- DATA RECORDS
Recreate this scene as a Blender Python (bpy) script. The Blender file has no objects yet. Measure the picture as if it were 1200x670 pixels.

...

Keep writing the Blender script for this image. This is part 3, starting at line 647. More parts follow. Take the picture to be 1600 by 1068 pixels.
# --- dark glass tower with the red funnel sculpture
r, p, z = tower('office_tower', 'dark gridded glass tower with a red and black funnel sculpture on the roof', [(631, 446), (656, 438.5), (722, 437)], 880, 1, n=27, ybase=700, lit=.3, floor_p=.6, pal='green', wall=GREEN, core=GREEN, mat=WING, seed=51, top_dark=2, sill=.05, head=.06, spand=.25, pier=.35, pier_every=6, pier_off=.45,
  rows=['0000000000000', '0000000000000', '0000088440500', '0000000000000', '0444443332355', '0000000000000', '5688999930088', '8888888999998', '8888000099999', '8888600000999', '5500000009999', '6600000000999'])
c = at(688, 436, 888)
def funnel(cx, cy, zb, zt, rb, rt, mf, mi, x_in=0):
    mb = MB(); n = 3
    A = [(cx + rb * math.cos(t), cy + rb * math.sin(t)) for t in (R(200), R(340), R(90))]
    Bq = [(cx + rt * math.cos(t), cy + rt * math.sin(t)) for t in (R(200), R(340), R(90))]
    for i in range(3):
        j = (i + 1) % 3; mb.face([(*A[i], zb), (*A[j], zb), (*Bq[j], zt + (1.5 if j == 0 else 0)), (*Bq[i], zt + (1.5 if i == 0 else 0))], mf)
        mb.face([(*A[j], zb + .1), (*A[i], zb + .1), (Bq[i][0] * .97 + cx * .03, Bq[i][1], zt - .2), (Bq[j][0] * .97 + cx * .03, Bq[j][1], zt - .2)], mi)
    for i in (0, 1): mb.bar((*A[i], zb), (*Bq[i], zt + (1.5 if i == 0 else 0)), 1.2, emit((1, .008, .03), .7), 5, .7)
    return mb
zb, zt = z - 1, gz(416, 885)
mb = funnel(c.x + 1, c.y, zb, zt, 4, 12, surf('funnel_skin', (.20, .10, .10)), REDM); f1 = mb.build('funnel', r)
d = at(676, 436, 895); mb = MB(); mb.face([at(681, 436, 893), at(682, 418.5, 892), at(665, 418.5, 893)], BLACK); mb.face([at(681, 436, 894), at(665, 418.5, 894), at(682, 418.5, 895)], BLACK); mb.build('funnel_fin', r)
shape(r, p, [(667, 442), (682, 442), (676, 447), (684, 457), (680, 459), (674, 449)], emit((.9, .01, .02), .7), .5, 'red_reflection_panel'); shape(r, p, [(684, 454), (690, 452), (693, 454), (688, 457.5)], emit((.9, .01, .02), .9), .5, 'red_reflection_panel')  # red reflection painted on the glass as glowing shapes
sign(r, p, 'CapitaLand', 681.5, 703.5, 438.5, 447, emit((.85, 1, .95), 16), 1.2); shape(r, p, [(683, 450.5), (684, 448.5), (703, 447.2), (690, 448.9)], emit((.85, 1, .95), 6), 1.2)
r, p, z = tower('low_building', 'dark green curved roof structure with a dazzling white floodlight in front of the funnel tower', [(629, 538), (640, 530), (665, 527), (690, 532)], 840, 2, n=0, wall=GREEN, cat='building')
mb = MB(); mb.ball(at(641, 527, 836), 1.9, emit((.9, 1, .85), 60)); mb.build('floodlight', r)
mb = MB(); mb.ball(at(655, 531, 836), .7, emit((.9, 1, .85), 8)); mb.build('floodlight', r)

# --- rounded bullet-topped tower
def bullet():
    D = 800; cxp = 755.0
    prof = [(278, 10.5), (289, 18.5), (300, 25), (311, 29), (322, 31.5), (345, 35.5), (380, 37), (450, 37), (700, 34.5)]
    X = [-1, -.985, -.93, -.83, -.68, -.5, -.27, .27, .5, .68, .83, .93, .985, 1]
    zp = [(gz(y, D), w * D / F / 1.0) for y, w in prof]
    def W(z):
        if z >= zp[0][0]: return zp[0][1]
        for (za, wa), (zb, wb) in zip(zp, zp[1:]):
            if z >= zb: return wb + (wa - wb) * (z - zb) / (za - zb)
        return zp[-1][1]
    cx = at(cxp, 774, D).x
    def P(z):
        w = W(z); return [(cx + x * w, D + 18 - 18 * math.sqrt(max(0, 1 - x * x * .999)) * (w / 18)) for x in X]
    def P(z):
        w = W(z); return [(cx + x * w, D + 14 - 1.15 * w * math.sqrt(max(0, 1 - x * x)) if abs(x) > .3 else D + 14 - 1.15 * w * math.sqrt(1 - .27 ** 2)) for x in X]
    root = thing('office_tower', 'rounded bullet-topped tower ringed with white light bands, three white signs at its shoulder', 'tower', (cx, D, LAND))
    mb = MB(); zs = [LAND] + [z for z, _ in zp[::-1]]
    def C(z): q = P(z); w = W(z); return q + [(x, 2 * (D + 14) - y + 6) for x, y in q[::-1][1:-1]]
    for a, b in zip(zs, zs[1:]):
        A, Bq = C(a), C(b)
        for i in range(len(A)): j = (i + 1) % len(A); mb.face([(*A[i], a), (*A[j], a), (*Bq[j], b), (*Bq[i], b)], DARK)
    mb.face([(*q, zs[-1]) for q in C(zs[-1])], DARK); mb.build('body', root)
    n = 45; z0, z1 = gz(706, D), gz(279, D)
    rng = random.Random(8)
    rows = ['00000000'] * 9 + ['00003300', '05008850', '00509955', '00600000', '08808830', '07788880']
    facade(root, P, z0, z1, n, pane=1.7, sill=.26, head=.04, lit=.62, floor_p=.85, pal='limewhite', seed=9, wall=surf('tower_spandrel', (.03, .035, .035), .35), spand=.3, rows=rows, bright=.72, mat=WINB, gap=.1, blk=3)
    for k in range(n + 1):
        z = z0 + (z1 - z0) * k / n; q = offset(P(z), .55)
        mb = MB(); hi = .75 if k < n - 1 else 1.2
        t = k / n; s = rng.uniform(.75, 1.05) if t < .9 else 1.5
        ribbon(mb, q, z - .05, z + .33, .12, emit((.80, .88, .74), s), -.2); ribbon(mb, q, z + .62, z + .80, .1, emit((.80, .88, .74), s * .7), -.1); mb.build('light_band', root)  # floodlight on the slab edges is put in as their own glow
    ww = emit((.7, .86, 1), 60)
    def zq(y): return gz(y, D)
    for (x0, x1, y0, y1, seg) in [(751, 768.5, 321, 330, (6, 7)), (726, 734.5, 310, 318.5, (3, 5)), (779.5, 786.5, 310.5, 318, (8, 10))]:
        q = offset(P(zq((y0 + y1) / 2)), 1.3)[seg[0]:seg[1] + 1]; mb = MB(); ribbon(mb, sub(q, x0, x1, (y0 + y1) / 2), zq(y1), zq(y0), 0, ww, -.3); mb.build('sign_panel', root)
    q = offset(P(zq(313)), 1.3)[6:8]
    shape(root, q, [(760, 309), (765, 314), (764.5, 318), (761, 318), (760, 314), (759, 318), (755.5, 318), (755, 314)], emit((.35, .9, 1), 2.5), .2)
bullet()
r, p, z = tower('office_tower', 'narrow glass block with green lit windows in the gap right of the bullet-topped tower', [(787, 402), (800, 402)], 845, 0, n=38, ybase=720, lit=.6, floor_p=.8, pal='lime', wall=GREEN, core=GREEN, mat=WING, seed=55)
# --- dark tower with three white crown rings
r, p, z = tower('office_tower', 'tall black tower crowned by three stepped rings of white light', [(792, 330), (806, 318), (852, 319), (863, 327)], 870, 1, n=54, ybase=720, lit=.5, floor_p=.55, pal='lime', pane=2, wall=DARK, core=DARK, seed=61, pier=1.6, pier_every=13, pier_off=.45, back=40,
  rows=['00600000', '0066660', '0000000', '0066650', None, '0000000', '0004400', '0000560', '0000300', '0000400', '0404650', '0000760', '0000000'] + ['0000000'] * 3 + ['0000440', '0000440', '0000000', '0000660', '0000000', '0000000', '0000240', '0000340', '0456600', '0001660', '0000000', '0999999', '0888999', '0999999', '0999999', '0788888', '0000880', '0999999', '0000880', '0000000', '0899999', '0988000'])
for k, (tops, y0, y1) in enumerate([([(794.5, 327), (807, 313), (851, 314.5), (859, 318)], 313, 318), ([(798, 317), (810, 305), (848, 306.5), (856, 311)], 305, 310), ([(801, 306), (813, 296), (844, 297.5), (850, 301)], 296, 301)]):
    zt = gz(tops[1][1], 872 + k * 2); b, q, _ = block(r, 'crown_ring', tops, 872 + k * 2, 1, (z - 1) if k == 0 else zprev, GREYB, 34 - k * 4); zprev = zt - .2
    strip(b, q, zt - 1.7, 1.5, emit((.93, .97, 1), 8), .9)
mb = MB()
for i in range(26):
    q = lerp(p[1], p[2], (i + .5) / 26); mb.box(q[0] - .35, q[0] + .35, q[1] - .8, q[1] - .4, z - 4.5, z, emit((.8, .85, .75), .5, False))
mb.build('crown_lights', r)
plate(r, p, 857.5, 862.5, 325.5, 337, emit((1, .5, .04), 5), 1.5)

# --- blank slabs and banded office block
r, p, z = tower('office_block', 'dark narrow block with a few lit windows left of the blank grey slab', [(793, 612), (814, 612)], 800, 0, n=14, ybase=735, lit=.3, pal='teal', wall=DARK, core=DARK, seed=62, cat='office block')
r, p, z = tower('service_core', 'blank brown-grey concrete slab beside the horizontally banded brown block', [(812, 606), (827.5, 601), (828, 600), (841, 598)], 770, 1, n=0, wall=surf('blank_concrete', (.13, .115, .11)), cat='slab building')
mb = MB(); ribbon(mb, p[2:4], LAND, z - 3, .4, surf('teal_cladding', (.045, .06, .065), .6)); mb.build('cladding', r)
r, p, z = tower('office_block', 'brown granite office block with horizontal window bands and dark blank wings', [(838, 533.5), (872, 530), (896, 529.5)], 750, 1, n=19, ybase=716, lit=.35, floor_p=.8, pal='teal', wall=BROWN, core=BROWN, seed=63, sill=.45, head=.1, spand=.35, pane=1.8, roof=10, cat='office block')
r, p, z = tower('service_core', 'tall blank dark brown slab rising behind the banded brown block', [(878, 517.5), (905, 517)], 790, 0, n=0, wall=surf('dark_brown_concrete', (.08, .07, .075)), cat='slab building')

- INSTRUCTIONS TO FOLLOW
Using the listing above, locate the lines that hold "this" and copy each one.

- FINAL RESULT
Recreate this scene as a Blender Python (bpy) script. The Blender file has no objects yet. Measure the picture as if it were 1200x670 pixels.
Keep writing the Blender script for this image. This is part 3, starting at line 647. More parts follow. Take the picture to be 1600 by 1068 pixels.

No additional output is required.